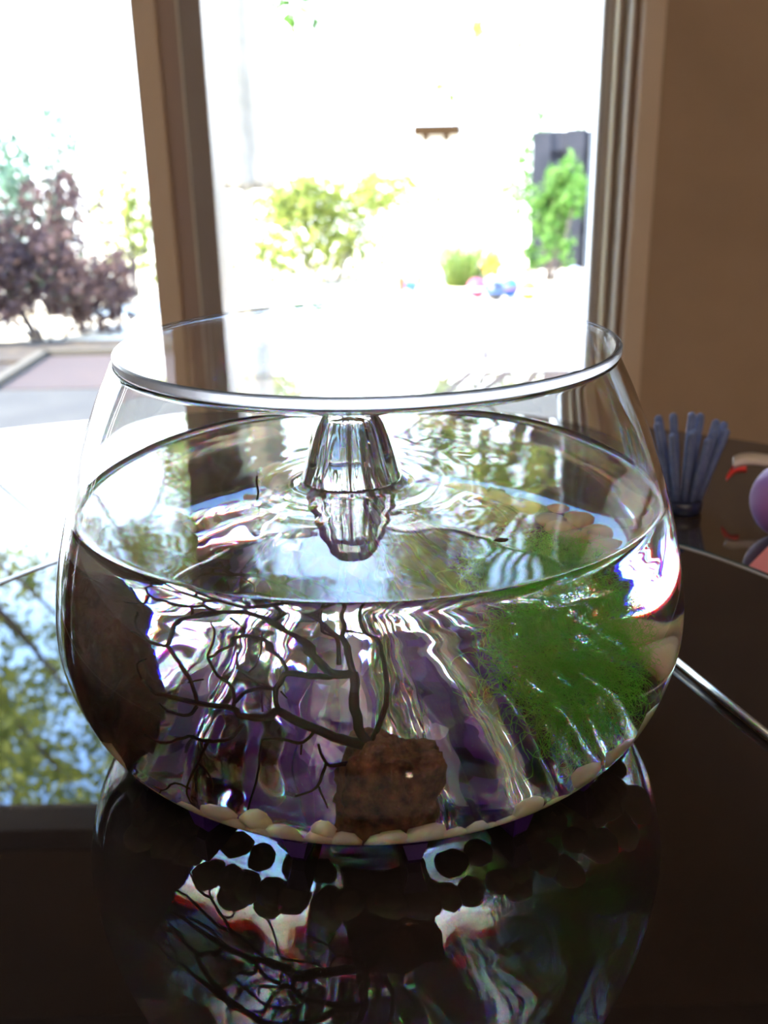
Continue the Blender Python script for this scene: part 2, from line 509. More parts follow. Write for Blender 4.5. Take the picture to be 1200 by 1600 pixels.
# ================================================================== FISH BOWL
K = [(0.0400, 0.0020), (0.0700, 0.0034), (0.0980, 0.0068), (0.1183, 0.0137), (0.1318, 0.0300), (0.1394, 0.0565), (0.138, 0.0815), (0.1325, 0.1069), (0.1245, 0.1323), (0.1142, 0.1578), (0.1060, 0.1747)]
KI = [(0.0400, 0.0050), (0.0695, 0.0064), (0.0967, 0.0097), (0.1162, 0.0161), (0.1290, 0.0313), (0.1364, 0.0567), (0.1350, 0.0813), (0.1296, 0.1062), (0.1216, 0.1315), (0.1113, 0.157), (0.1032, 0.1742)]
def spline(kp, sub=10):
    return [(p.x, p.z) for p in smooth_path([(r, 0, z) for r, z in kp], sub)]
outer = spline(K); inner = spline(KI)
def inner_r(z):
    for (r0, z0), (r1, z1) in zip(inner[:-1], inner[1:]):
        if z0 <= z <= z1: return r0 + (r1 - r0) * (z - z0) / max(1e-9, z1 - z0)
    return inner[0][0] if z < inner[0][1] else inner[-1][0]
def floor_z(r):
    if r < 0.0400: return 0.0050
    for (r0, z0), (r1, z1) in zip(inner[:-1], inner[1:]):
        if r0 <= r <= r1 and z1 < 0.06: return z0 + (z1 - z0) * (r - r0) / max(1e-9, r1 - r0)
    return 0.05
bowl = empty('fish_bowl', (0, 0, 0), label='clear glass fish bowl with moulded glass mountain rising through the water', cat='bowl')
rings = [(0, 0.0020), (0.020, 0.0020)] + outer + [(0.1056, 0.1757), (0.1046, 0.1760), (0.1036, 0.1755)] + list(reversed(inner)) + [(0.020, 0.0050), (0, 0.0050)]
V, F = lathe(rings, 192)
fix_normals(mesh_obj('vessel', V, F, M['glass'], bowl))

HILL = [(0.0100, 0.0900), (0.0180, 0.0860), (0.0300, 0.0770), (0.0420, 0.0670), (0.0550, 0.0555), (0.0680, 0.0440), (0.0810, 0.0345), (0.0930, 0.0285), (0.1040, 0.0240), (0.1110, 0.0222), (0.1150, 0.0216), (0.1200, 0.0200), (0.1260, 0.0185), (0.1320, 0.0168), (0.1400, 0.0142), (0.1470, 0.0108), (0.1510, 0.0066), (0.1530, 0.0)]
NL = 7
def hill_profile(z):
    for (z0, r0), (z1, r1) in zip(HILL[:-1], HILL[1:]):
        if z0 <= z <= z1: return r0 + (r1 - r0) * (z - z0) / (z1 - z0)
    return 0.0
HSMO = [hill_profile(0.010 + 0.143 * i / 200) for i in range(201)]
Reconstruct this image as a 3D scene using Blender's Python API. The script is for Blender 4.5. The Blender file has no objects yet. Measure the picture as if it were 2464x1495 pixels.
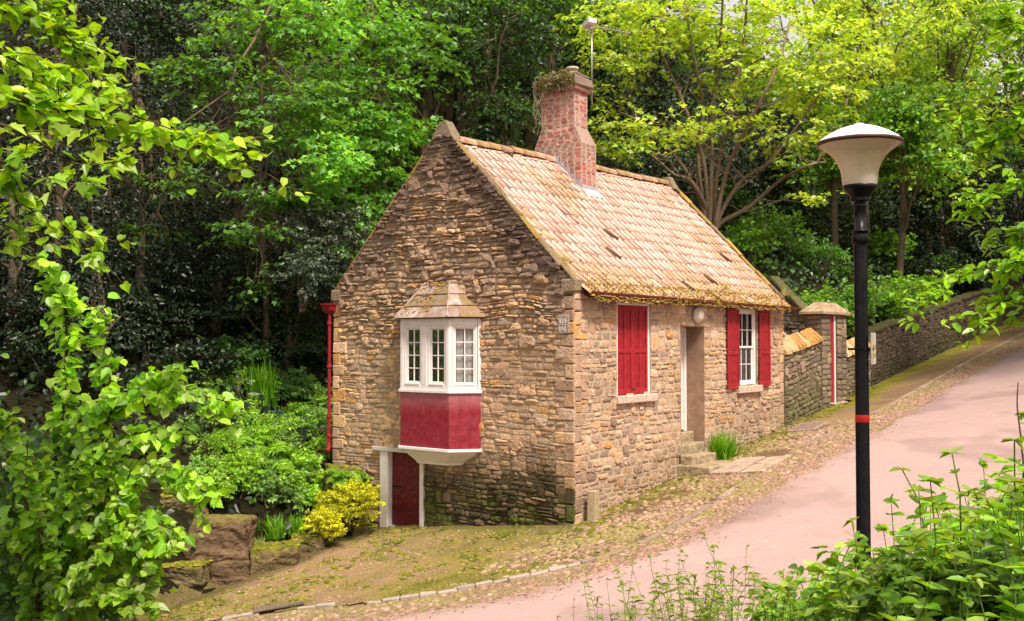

══════

### WRITTEN REQUEST
The records above are to be reproduced exactly; the pictures are to be left out.

### REPLY TO THE EXERCISE
Continue the Blender Python script for this scene: part 2, from line 509. More parts follow. Write for Blender 4.5. Take the picture to be 1200 by 1600 pixels.
# ================================================================== FISH BOWL
K = [(0.0400, 0.0020), (0.0700, 0.0034), (0.0980, 0.0068), (0.1183, 0.0137), (0.1318, 0.0300), (0.1394, 0.0565), (0.138, 0.0815), (0.1325, 0.1069), (0.1245, 0.1323), (0.1142, 0.1578), (0.1060, 0.1747)]
KI = [(0.0400, 0.0050), (0.0695, 0.0064), (0.0967, 0.0097), (0.1162, 0.0161), (0.1290, 0.0313), (0.1364, 0.0567), (0.1350, 0.0813), (0.1296, 0.1062), (0.1216, 0.1315), (0.1113, 0.157), (0.1032, 0.1742)]
def spline(kp, sub=10):
    return [(p.x, p.z) for p in smooth_path([(r, 0, z) for r, z in kp], sub)]
outer = spline(K); inner = spline(KI)
def inner_r(z):
    for (r0, z0), (r1, z1) in zip(inner[:-1], inner[1:]):
        if z0 <= z <= z1: return r0 + (r1 - r0) * (z - z0) / max(1e-9, z1 - z0)
    return inner[0][0] if z < inner[0][1] else inner[-1][0]
def floor_z(r):
    if r < 0.0400: return 0.0050
    for (r0, z0), (r1, z1) in zip(inner[:-1], inner[1:]):
        if r0 <= r <= r1 and z1 < 0.06: return z0 + (z1 - z0) * (r - r0) / max(1e-9, r1 - r0)
    return 0.05
bowl = empty('fish_bowl', (0, 0, 0), label='clear glass fish bowl with moulded glass mountain rising through the water', cat='bowl')
rings = [(0, 0.0020), (0.020, 0.0020)] + outer + [(0.1056, 0.1757), (0.1046, 0.1760), (0.1036, 0.1755)] + list(reversed(inner)) + [(0.020, 0.0050), (0, 0.0050)]
V, F = lathe(rings, 192)
fix_normals(mesh_obj('vessel', V, F, M['glass'], bowl))

HILL = [(0.0100, 0.0900), (0.0180, 0.0860), (0.0300, 0.0770), (0.0420, 0.0670), (0.0550, 0.0555), (0.0680, 0.0440), (0.0810, 0.0345), (0.0930, 0.0285), (0.1040, 0.0240), (0.1110, 0.0222), (0.1150, 0.0216), (0.1200, 0.0200), (0.1260, 0.0185), (0.1320, 0.0168), (0.1400, 0.0142), (0.1470, 0.0108), (0.1510, 0.0066), (0.1530, 0.0)]
NL = 7
def hill_profile(z):
    for (z0, r0), (z1, r1) in zip(HILL[:-1], HILL[1:]):
        if z0 <= z <= z1: return r0 + (r1 - r0) * (z - z0) / (z1 - z0)
    return 0.0
HSMO = [hill_profile(0.010 + 0.143 * i / 200) for i in range(201)]
Reconstruct this image as a 3D scene using Blender's Python API. The script is for Blender 4.5. The Blender file has no objects yet. Measure the picture as if it were 2464x1495 pixels.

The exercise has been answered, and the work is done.